For further information and to confirm your attendance on 2nd April 2013, please contact:

Sister Esther Stanford-Xosei

Co-Chair of the iNAPP  Legal & Constitutional Sub-Committee

Sis Esther Ekua Stanford-Xosei

Phone: 0845 519 4896                             

Mobile: 07588579563

Email: info@estherstanford.com


[1] Community Law means law as critically studied, contested and self-determinedly shaped by social groups for their own community development.

[2] Legal Consciousness is the sum total of views and ideas expressing the attitude of people toward law, legality and justice and their concepts of what is lawful and unlawful.  Legal consciousness a theoretical concept became popular as a term within academic studies of law and society in the 1980s and 1990s to address issues of legal domination and hegemony, particularly how the law sustains its institutional power despite a persistent gap between the law on the statute books and the law in action. It is concerned with providing social and legal remedies to address the reality of why so many people acquiesce to a legal system that, despite its promises of equal treatment, systematically reproduces inequality. Legal consciousness is not an individual trait or just a collection of ideas; legal consciousness is a type of social practice reflecting and forming social structures. The study of legal consciousness documents the forms of participation and interpretation through which lay persons and professional lawyers and legal actors sustain, reproduce, or amend the structures of meaning concerning law. Legal Consciousness therefore traces the ways in which law is experienced and interpreted by specific individuals and groups as they engage, avoid, or resist the law and legal meanings.

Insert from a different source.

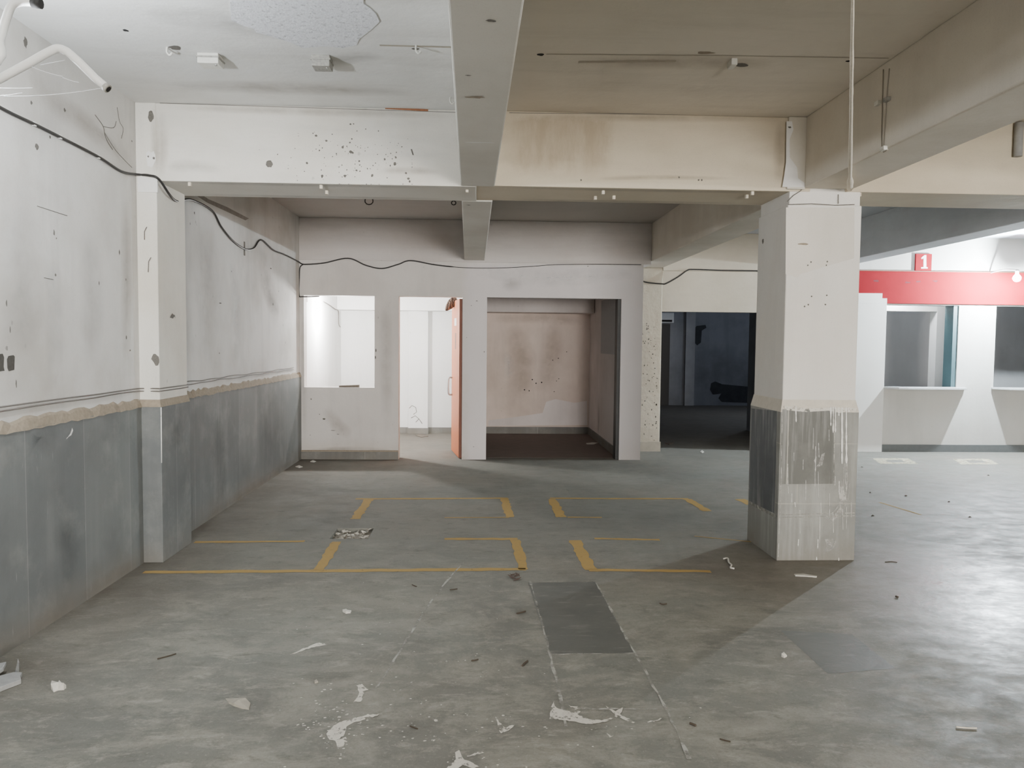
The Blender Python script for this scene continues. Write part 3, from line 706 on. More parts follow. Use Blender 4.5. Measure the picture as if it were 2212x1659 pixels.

[3] Legal Capability is a term that was first coined by PLENET, the Public Legal Education Network. It is much broader than the concept of legal literacy, not just about knowledge of the law but also having the skills, self- confidence and community self-determination to shape, scrutinise and apply law in one’s own best interests. It makes links between law-related education including public legal education and training as well as community development - thereby breaking down the apartheid boundaries of legal ghettoes that serve to alienate and exclude those, who have not been schooled and trained in law, from access to real justice processes.